__Written problem__:
Retype word for word the first line of the listing and each line after it up to the line with "(1, .95, .9), 0.022)", with the pictures taken out.
## START Data shown
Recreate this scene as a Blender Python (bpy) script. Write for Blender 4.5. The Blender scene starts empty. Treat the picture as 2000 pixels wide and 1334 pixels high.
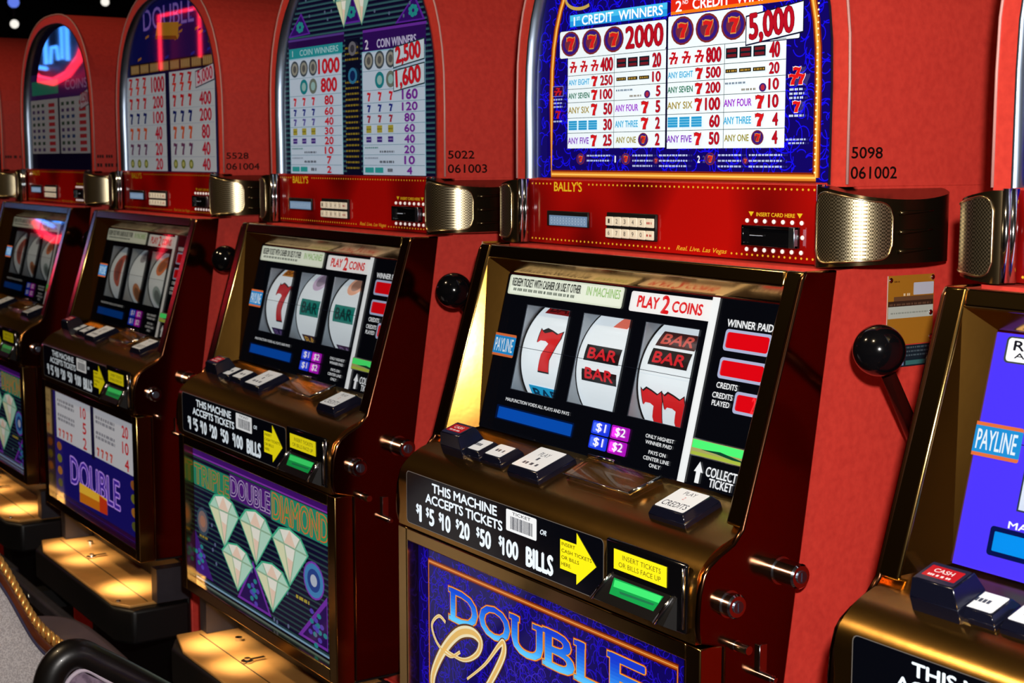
import bpy, math, random
from mathutils import Vector, Matrix
random.seed(7)
scene = bpy.context.scene
COL = scene.collection

# ---------------------------------------------------------------- camera
cam_d = bpy.data.cameras.new('camera'); cam = bpy.data.objects.new('camera', cam_d); COL.objects.link(cam)
CP = Vector((1.31338, -1.06882, 1.52622)); yaw, pit = math.radians(56.4976), math.radians(7.0214)
cam.location = CP
cam.rotation_euler = (math.pi/2 - pit, 0, yaw)
cam_d.sensor_width = 36; cam_d.lens = 2891.0*36/2000
cam_d.clip_start = 0.02; cam_d.clip_end = 100
cam_d.dof.use_dof = True; cam_d.dof.focus_distance = 1.55; cam_d.dof.aperture_fstop = 15.0
scene.camera = cam

# ---------------------------------------------------------------- world, view, lights
w = bpy.data.worlds.new('casino_air'); scene.world = w; w.use_nodes = True
w.node_tree.nodes['Background'].inputs[0].default_value = (0.30, 0.20, 0.14, 1)
w.node_tree.nodes['Background'].inputs[1].default_value = 0.05
scene.view_settings.view_transform = 'Standard'; scene.view_settings.look = 'None'
scene.view_settings.exposure = 0.0; scene.view_settings.gamma = 1.0
scene.view_settings.use_curve_mapping = False
FLASH = 92.0
def lamp(name, kind, loc, power, color=(1, 1, 1), size=0.1, size_y=None, target=None, cat='light', label=None):
    d = bpy.data.lights.new(name, kind); d.energy = power; d.color = color
    if kind == 'AREA':
        d.size = size
        if size_y: d.shape = 'RECTANGLE'; d.size_y = size_y
    else: d.shadow_soft_size = size
    o = bpy.data.objects.new(name, d); COL.objects.link(o); o.location = loc
    if target is not None:
        o.rotation_euler = (Vector(target)-Vector(loc)).to_track_quat('-Z', 'Y').to_euler()
    return o
lamp('flash_light', 'POINT', CP+Vector((0.035, 0.03, 0.13)), FLASH, (1, .95, .9), 0.022)
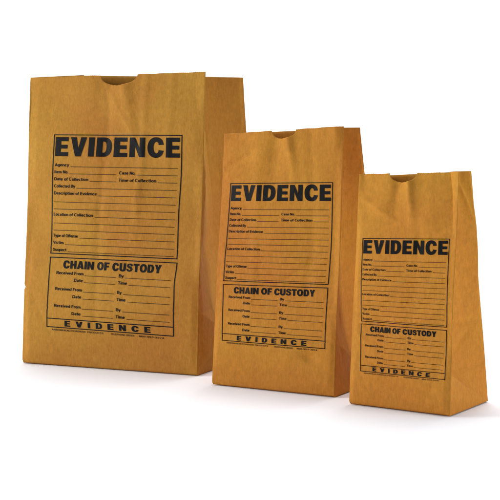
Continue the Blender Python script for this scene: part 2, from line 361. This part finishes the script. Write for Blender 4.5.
# ------------------------------------------------------------------ a flat-bottomed paper bag
def make_bag(label, seed, pos, W, D, H, aL, aR, b, hb, dh, kl, form, notch, creases, tc, gus, soft=0, nick=None, tint=(1, 1, 1), dents=(), folds=()):
    mat = kraft('kraft_paper', seed, tint)
    x, y, yaw = pos
    root = bpy.data.objects.new('paper_bag', None); COL.objects.link(root)
    root.empty_display_size = .05
    # origin: middle of the base. local x along the front, y to the back
    d = Vector((math.cos(yaw), -math.sin(yaw), 0)); n = Vector((math.sin(yaw), math.cos(yaw), 0))
    o = Vector((x, y, 0)) - d * (W / 2) + n * (D / 2)
    root.location = o; root.rotation_euler = (0, 0, -yaw)
    root['label'] = label; root['category'] = 'paper bag'; root['group'] = 'brown paper evidence bags in a row'
    Z0 = .0012
    BL = Vector((-W / 2, -D / 2, Z0)); BR = Vector((W / 2, -D / 2, Z0)); KBL = Vector((-W / 2, D / 2, Z0)); KBR = Vector((W / 2, D / 2, Z0))
    TL = Vector((-W / 2, -D / 2 + aL, H - dh)); TR = Vector((W / 2, -D / 2 + aR, H + dh))
    TKR = Vector((W / 2, D / 2 - b, H - hb)); TKL = Vector((-W / 2, D / 2 - b, kl))
    wf, wr, wl, wb = Waves(seed), Waves(seed + 50), Waves(seed + 90), Waves(seed + 130)
    rnd = random.Random(seed + 7); ph = [rnd.uniform(0, 6.28) for _ in range(8)]
    def edge(A, B, k, v):
        p = A.lerp(B, v); q = math.sin(math.pi * v)
        p = p + Vector((math.sin(v * 7 + ph[k]) * .0007 * q, math.sin(v * 6 + ph[k + 4]) * .0010 * q, 0))
        return p
    def round_foot(p, v, h):          # the fold at the foot has a small radius
        z = v * h; r = .004
        if z < r: p = p + Vector((0, r - math.sqrt(max(0, r * r - (r - z) ** 2)), 0)) * 0.5
        return p
    def eFL(v):
        p = edge(BL, TL, 0, v)
        if v < .016: p.x += .003 * (1 - v / .016) ** 2
        return p
    def eFR(v): return edge(BR, TR, 1, v)
    def eKR(v): return edge(KBR, TKR, 2, v)
    def eKL(v): return edge(KBL, TKL, 3, v)
    u0, u1, (uc, vb) = notch
    nd = 1 - vb
    def vtop(u):
        if u <= u0 or u >= u1: return 1.0
        c = (u0 + u1) / 2; hw = (u1 - u0) / 2
        q = (u - c) / hw; return 1 - nd * math.sqrt(max(0, 1 - abs(q) ** 2.3))
    def crease(z, zc, w): return math.exp(-abs(z - zc) / w)
    def front(u, v):
        p = eFL(v).lerp(eFR(v), u)
        X, Z = (u - .5) * W, v * H
        w = win(u, .06) * sstep(0, .05, v)
        disp = wf(X, Z) * w * (.7 + .8 * sstep(.75, 1, v))
        for k, vc in enumerate(creases):
            zc = (vc + .004 * math.sin(u * 4 + seed)) * H; q = Z - zc
            # a folded line: the plane changes its tilt there, with a small pressed ridge on it
            tri = max(0, 1 + q / zc) if q < 0 else max(0, 1 - q / (.16 * H))
            disp += ((-.0016 if k else .0030) * tri * W / .2 + (.0007 if k else -.0008) * math.exp(-(q / .0022) ** 2)) * win(u, .04)
        # soft pull folds below the thumb cut
        t = sstep(.72, 1, v)
        disp += t * win(u, .05) * .0045 * math.exp(-((u - uc - .04 - (1 - v) * .3) / .035) ** 2)
        disp -= t * win(u, .05) * .0040 * math.exp(-((u - uc + .06 + (1 - v) * .1) / .06) ** 2)
        for uu, am, vlo in folds:
            q = (u - uu - .02 * math.sin(v * 5 + seed)) * W
            disp += 1.3 * am * math.exp(-(q / .007) ** 2) * sstep(vlo, min(1, vlo + .25), v) * win(u, .05)
        # the panel bellies out a little in its middle
        disp += .004 * math.sin(math.pi * u) ** .8 * math.sin(math.pi * min(1, v * 1.05)) * W / .3 if u > 0 and u < 1 else 0
        for du, dv, rr, am in dents:
            disp += 1.6 * am * math.exp(-(((u - du) * W) ** 2 + ((v - dv) * H * 1.6) ** 2) / rr ** 2)
        if nick and u < .03: p.x += .0024 * math.exp(-abs((v - nick) / .005) ** 2) * (1 - u / .03)
        return p + Vector((0, -disp, disp * .05))
    def front_g(u, j):
        # columns gather at the thumb cut so that its ends stay crisp
        p = round_foot(front(u, j * vtop(u)), j, H)
        if j > .98: p.z += (.00022 * math.sin(u * W * 210 + seed) + .00022 * math.sin(u * W * 2600)) * (j - .98) / .02
        return p
    # side panels with the V gusset and the slanting fold of the square bottom
    def side(eF, eK, sgn, wv):
        def fn(s, v):
            p = eF(v).lerp(eK(v), s)
            if nick and sgn < 0 and s < .1: p.x += .0024 * math.exp(-abs((v - nick) / .005) ** 2) * (1 - s / .1)
            diag = tc * (1 - s)
            tp = max(0.0, v - diag)
            tent = (1 - abs(2 * s - 1) ** (1.12 + .9 * soft)) * .6 + .4 * math.sin(math.pi * s)
            inw = gus * tent * max(0, tp) ** 1.6
            # beyond the slanting fold the panel turns inwards
            inw += (.09 + .05 * soft) * D * math.sin(math.pi * s ** .75) * (1 - math.exp(-tp * H / (.16 * D))) * (1 - .7 * tp)
            inw -= wv((s - .5) * D, v * H) * win(s, .06) * sstep(0, .05, v) * 1.2
            for k, vc in enumerate(creases): inw += .0015 * crease(v * H, (vc + .004) * H, .004) * win(s, .05) * (1 if v > diag else 0)
            inw += (.0012 - .0007 * soft) * math.exp(-((s - .5) / .02) ** 2) * sstep(.45, .8, v)
            return p + Vector((-sgn * inw, 0, 0))
        return fn
    fr = side(eFR, eKR, 1, wr); fl = side(eFL, eKL, -1, wl)
    def back(u, v):
        p = eKL(v).lerp(eKR(v), u); X, Z = (u - .5) * W, v * H
        return p + Vector((0, wb(X, Z) * win(u, .06) * sstep(0, .05, v) * 1.3, 0))
    nu, nv = int(W / .0014), int(H / .0017)
    # warp the columns so that a column falls exactly on each end of the cut
    def colmap(i):
        k0, k1 = round(u0 * nu) / nu, round(u1 * nu) / nu
        if i <= k0: return i / k0 * u0
        if i <= k1: q = (i - k0) / (k1 - k0); return u0 + (u1 - u0) * (.5 - .5 * math.cos(math.pi * q)) * .6 + (u1 - u0) * q * .4
        return u1 + (i - k1) / (1 - k1) * (1 - u1)
    grid_mesh('front_panel', lambda a, j: front_g(colmap(a), j), nu, nv, mat, root)
    grid_mesh('back_panel', back, nu // 2, nv // 2, mat, root, flip=True)
    ns = int(D / .0018)
    grid_mesh('side_panel', fr, ns, nv, mat, root)
    grid_mesh('side_panel', fl, ns, nv, mat, root, flip=True)
    def base(s, t): return Vector(((s - .5) * (W - .004), (t - .5) * (D - .006), Z0 + .0012 * math.sin(math.pi * s) * math.sin(math.pi * t)))
    grid_mesh('base_panel', base, 30, 20, mat, root, flip=True)
    # printed form, laid on the front panel
    TS = (0, .6175, .6333, 1.0)
    def conv(s, t, off=.00025):
        k = 0 if t <= TS[1] else (1 if t <= TS[2] else 2)
        q = (t - TS[k]) / (TS[k + 1] - TS[k])
        a0, b0 = form[2 * k], form[2 * k + 1]; a1, b1 = form[2 * k + 2], form[2 * k + 3]
        u = (a0[0] * (1 - s) + b0[0] * s) * (1 - q) + (a1[0] * (1 - s) + b1[0] * s) * q
        v = (a0[1] * (1 - s) + b0[1] * s) * (1 - q) + (a1[1] * (1 - s) + b1[1] * s) * q
        p = front(u, v); return p + Vector((0, -off, 0))
    cell = .0022 / (W * .8)
    pf = print_mesh('printed_form', box, conv, cell, ink, root)
    print_mesh('headline', title, conv, cell, ink, pf)
    print_mesh('section_title', sect, conv, cell, ink, pf)
    print_mesh('footer_title', foot, conv, cell, ink, pf)
    print_mesh('ruled_lines', rules, conv, cell, thin_ink, pf)
    for a in labels: print_mesh('field_label', a, conv, cell, ink, pf)
    print_mesh('imprint_line', imprint, conv, cell, thin_ink, pf)
    return root

make_bag('largest brown paper evidence bag at the left, partly hidden by the middle bag', 3,
    (-.07797, 1.74133, .45341), .305, .2052, .4355, .043, .0424, .0415, .0046, -.002, .4465,
    [[.1589, .7991], [.8892, .792], [.1516, .3854], [.8736, .379], [.1515, .3746], [.8757, .3685], [.1485, .1316], [.8736, .1236]],
    (.4146, .6257, (.5111, .9639)), (.20, .41), .21, .056, nick=.266, tint=(.90, .93, .95), dents=((.62, .60, .02, .0022), (.16, .9, .05, -.002), (.3, .5, .04, .002), (.9, .3, .03, .002)), folds=((.66, .0011, .35), (.45, -.0009, .0), (.80, .0007, .5)))
make_bag('mid-sized brown paper evidence bag standing between the largest and the smallest bag', 11,
    (.10587, 1.5715, .56163), .1905, .1432, .3463, .0427, .0332, .0642, -.0016, .0027, .344,
    [[.0781, .8008], [.9254, .7945], [.0643, .4127], [.9196, .413], [.0647, .4009], [.9181, .4026], [.081, .1779], [.9249, .1754]],
    (.4143, .6265, (.5182, .9672)), (.20, .41), .21, .034, tint=(1.04, .95, .9), dents=((.80, .14, .012, -.0026), (.35, .9, .022, .0022), (.7, .55, .03, -.002)), folds=((.53, .0010, .75), (.30, .0006, .1), (.75, -.0008, .2)))
make_bag('smallest brown paper evidence bag at the right, nearest the camera', 23,
    (.23394, 1.44587, .62878), .1396, .1055, .2893, .0299, .0272, .0461, -.0015, .001, .2847,
    [[.076, .7213], [.9294, .7264], [.0995, .3622], [.9479, .3617], [.0984, .3527], [.947, .351], [.1118, .1474], [.9562, .1477]],
    (.315, .5817, (.4601, .9612)), (.165, .36), .175, .016, soft=1, tint=(1.15, 1.09, 1.0), dents=((.25, .86, .012, .0016), (.7, .8, .02, .0018), (.3, .35, .02, -.0015)), folds=((.33, .0009, .80), (.62, -.0006, .1)))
## END Data shown
__Answer to this task__:
Recreate this scene as a Blender Python (bpy) script. Write for Blender 4.5. The Blender scene starts empty. Treat the picture as 2000 pixels wide and 1334 pixels high.
import bpy, math, random
from mathutils import Vector, Matrix
random.seed(7)
scene = bpy.context.scene
COL = scene.collection

# ---------------------------------------------------------------- camera
cam_d = bpy.data.cameras.new('camera'); cam = bpy.data.objects.new('camera', cam_d); COL.objects.link(cam)
CP = Vector((1.31338, -1.06882, 1.52622)); yaw, pit = math.radians(56.4976), math.radians(7.0214)
cam.location = CP
cam.rotation_euler = (math.pi/2 - pit, 0, yaw)
cam_d.sensor_width = 36; cam_d.lens = 2891.0*36/2000
cam_d.clip_start = 0.02; cam_d.clip_end = 100
cam_d.dof.use_dof = True; cam_d.dof.focus_distance = 1.55; cam_d.dof.aperture_fstop = 15.0
scene.camera = cam

# ---------------------------------------------------------------- world, view, lights
w = bpy.data.worlds.new('casino_air'); scene.world = w; w.use_nodes = True
w.node_tree.nodes['Background'].inputs[0].default_value = (0.30, 0.20, 0.14, 1)
w.node_tree.nodes['Background'].inputs[1].default_value = 0.05
scene.view_settings.view_transform = 'Standard'; scene.view_settings.look = 'None'
scene.view_settings.exposure = 0.0; scene.view_settings.gamma = 1.0
scene.view_settings.use_curve_mapping = False
FLASH = 92.0
def lamp(name, kind, loc, power, color=(1, 1, 1), size=0.1, size_y=None, target=None, cat='light', label=None):
    d = bpy.data.lights.new(name, kind); d.energy = power; d.color = color
    if kind == 'AREA':
        d.size = size
        if size_y: d.shape = 'RECTANGLE'; d.size_y = size_y
    else: d.shadow_soft_size = size
    o = bpy.data.objects.new(name, d); COL.objects.link(o); o.location = loc
    if target is not None:
        o.rotation_euler = (Vector(target)-Vector(loc)).to_track_quat('-Z', 'Y').to_euler()
    return o
lamp('flash_light', 'POINT', CP+Vector((0.035, 0.03, 0.13)), FLASH, (1, .95, .9), 0.022)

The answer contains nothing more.